We knew that they were going to fly, but we didn’t know what was going to happen when they did.

We had watched them for several years and seen how they figured everything out before they attempted it. We had seen the glider fly without an engine, and when those boys put an engine in it we knew that they knew exactly what they were doing.

Adam Etheridge, Will Dough, W.C. Brinkley, Johnny Moore and myself were there on the morning of December 17th. We were a serious lot. Nobody felt like talking.

Wilbur and Orville walked off from us and stood close together on the beach, talking low to each other for some time. After a while they shook hands, and we couldn’t help notice how they held on to each other’s hand, sort ’o like they hated to let go; like two folks parting who weren’t sure they’d ever see each other again.

Orville climbed into the machine, the engine was started up and we helped steady it down the monorail until it got under way. The thing went off with a rush and left the rail as pretty as you please, going straight out into the air maybe 120 feet when one of its wings tilted and caught in the sand, and the thing stopped.

We got it back up on the hill again, and this time Wilbur got in. The machine got a better start this time and went off like a bird. It flew near about a quarter of a mile, but was flying low, and Wilbur must have miscalculated the height of a sand ridge just where he expected to turn, and the rudder hit the sand. He brought the plane down, and we dragged it back to the hill again.
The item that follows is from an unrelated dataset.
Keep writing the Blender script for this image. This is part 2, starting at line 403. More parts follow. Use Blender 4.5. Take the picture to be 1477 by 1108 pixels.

They were going to fix the rudder and try another flight when I got my first—and, God help me—my last flight.

A breeze that had been blowing about twenty-five miles an hour suddenly jumped to thirty-five miles or more, caught the wings of the plane, and swept it across the beach just like you’ve seen an umbrella turned inside out and loose in the wind. I had hold of an upright of one of the wings when the wind caught it, and I got tangled up in the wire that held the thing together.

The machine was a total reck. The Wrights took it to pieces, packed it up in boxes and shipped it back to their home in Dayton. They gave us a few pieces for souvenirs, and I have a piece of the upright that I had hold of when it caught me up and blew away with me.